Lady Chatterley’s Lover by D.H. Lawrence took decades to find a publisher due to its pornographic material. When, in 1960, Penguin Books published a series of Lawrence works on the 30th anniversary of his death, the Director of Public Prosecutions attacked the publication house, despite the US ban being lifted on Lawrence the previous year. Penguin might have escaped this attack if the books weren’t so cheap, since it was then made accessible to both women and the working class. When pornographic material is consumed by the lower classes, it becomes sordid and something that needs to be regulated or banned.
Heated Rivalry, however, seems to embrace the aspects that often define a genre as porn. The relationship between Hollander and Rozanov is primarily physical and the show’s resolution comes when the relationship becomes something besides physical. I appreciate Hudson Williams’ word choice above, “vulgar” and “ nasty”, because romance is both of those things. Hearing someone give someone a blowjob is both romantic and pornographic, and it doesn’t make the show any less or any more than what it is. Sex is vulgar, but what do we gain by deeming sex as not narratively compelling?

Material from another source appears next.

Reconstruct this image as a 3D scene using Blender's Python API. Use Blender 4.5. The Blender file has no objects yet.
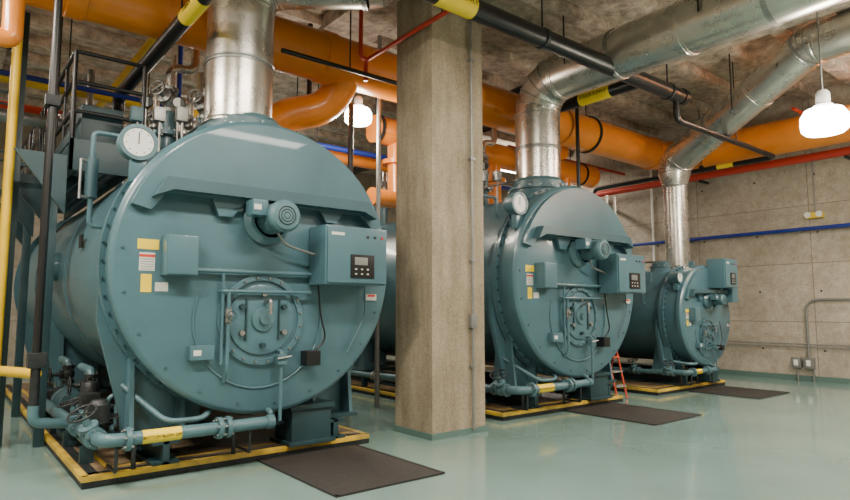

An annual study from University of California, Los Angeles found that Gen Z does not like seeing sex on its screens and while generally movies and TV include less sex, Gen Z has more and more complaints about their media being too raunchy and sexual. Baskin expertly examines how Gen Z viewers turning their noses up to sex on screen is indicative of something more sinister, saying, “the idea that the pleasures of the flesh are mutually exclusive from meaningful contemplation is the product of a world that wants badly for us to self-alienate”. The more time we spend online, where everything is an advertisement or AI or just devoid of anything real, the more we recede from depictions of the physical. Romance is physical, and receding from depictions of sex on the screen is representative of a dangerous culture shift towards conservatism and isolationism. Consuming smutty material then, in a way, is an essential reclamation of physical romance.